• The Craft of Writing

    R1A - 001 | CCN: 29847

    Art as Rhetorical Resistance

    Instructor: Bessie Young

    4 Units

    Driving along the Falls Road in Belfast, Northern Ireland, you will come across a mural, spanning three stories, of a smiling young man. A blue chain, broken in half, frames his face. Across the bottom of the mural reads: Bobby Sands MP. This mural serves as a reminder – and reassertion – of the 1981 Irish Hunger Strike, in which ten prisoners in Belfast’s Maze Prison died, including Bobby Sands. “Our revenge,” Bobby Sands explained, “will be the laughter of our children.” This course will consider how art can be a form of rhetorical resistance.
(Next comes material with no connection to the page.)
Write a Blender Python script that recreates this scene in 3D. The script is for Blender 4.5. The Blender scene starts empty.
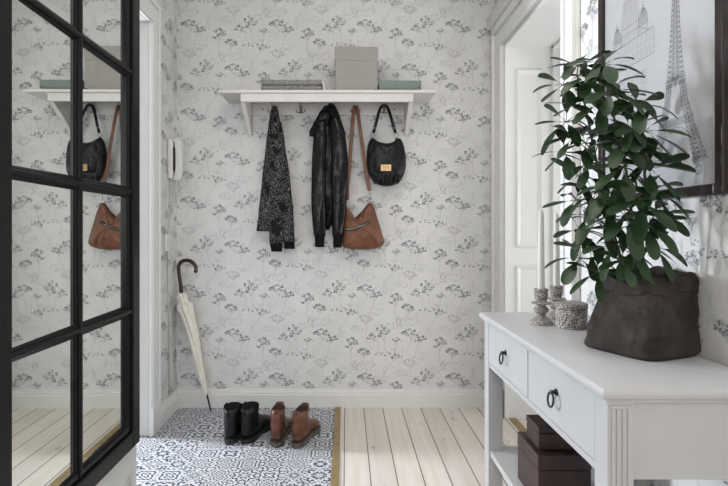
import bpy, bmesh, math, random
from mathutils import noise as mnoise
from mathutils import Vector, Matrix
PI = math.pi
F, H, CX, CY = 510.0, 1.05, 346.0, 229.0
col = bpy.context.scene.collection
rnd = random.Random(7)

def P(px, py, Y):
    return Vector(((px - CX) * Y / F, Y, H - (py - CY) * Y / F))

# ------------------------------------------------------------------ materials
def new_mat(name):
    m = bpy.data.materials.new(name); m.use_nodes = True
    nt = m.node_tree
    b = nt.nodes['Principled BSDF']
    return m, nt, b

def mat(name, c, rough=.5, metal=0, noise=0, nscale=40, bump=0, bscale=80, coat=0, spec=.5, c2=None):
    m, nt, b = new_mat(name)
    b.inputs['Base Color'].default_value = (*c, 1)
    b.inputs['Roughness'].default_value = rough
    b.inputs['Metallic'].default_value = metal
    b.inputs['Coat Weight'].default_value = coat
    b.inputs['Specular IOR Level'].default_value = spec
    tc = nt.nodes.new('ShaderNodeTexCoord')
    if noise or c2:
        n = nt.nodes.new('ShaderNodeTexNoise'); n.inputs['Scale'].default_value = nscale
        n.inputs['Detail'].default_value = 5
        nt.links.new(tc.outputs['Object'], n.inputs['Vector'])
        r = nt.nodes.new('ShaderNodeValToRGB')
        lo = c2 if c2 else tuple(max(0, x * (1 - noise)) for x in c)
        hi = c if c2 else tuple(min(1, x * (1 + noise)) for x in c)
        r.color_ramp.elements[0].color = (*lo, 1); r.color_ramp.elements[0].position = .35
        r.color_ramp.elements[1].color = (*hi, 1); r.color_ramp.elements[1].position = .65
        nt.links.new(n.outputs['Fac'], r.inputs['Fac'])
        nt.links.new(r.outputs['Color'], b.inputs['Base Color'])
    if bump:
        n2 = nt.nodes.new('ShaderNodeTexNoise'); n2.inputs['Scale'].default_value = bscale
        n2.inputs['Detail'].default_value = 6
        nt.links.new(tc.outputs['Object'], n2.inputs['Vector'])
        bp = nt.nodes.new('ShaderNodeBump'); bp.inputs['Strength'].default_value = bump
        bp.inputs['Distance'].default_value = .01
        nt.links.new(n2.outputs['Fac'], bp.inputs['Height'])
        nt.links.new(bp.outputs['Normal'], b.inputs['Normal'])
    return m

class N:
    """tiny helper to write node maths"""
    def __init__(s, nt): s.nt = nt
    def m(s, op, a, b=None, c=None):
        n = s.nt.nodes.new('ShaderNodeMath'); n.operation = op
        for i, v in enumerate((a, b, c)):
            if v is None: continue
            if isinstance(v, (int, float)): n.inputs[i].default_value = v
            else: s.nt.links.new(v, n.inputs[i])
        return n.outputs[0]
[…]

Through case analyses of the 2013 Gezi Park Protests and the 2013 Pelican Bay Protest, students will apply the writings of critical theorists such as Derrida, Merleau-Ponty, Foucault, Freud, Bergson, Austin, and Sontag to real-world examples of resistance. These case studies will provide a foundation for students to explore the role of the body, humor, and photography in acts of protest and the intersecting rhetorical strategies deployed by these modes.

     

    As the first half of the Reading and Composition requirement, this course will support students in improving critical thinking, reading, and writing skills. Assignments will ask students to successfully integrate analysis of case studies, texts, and images; develop strong arguments; and engage in repeated revisions. The course will require a high level of participation in critical discussion guided by close readings of texts and engagement in problem-based learning activities.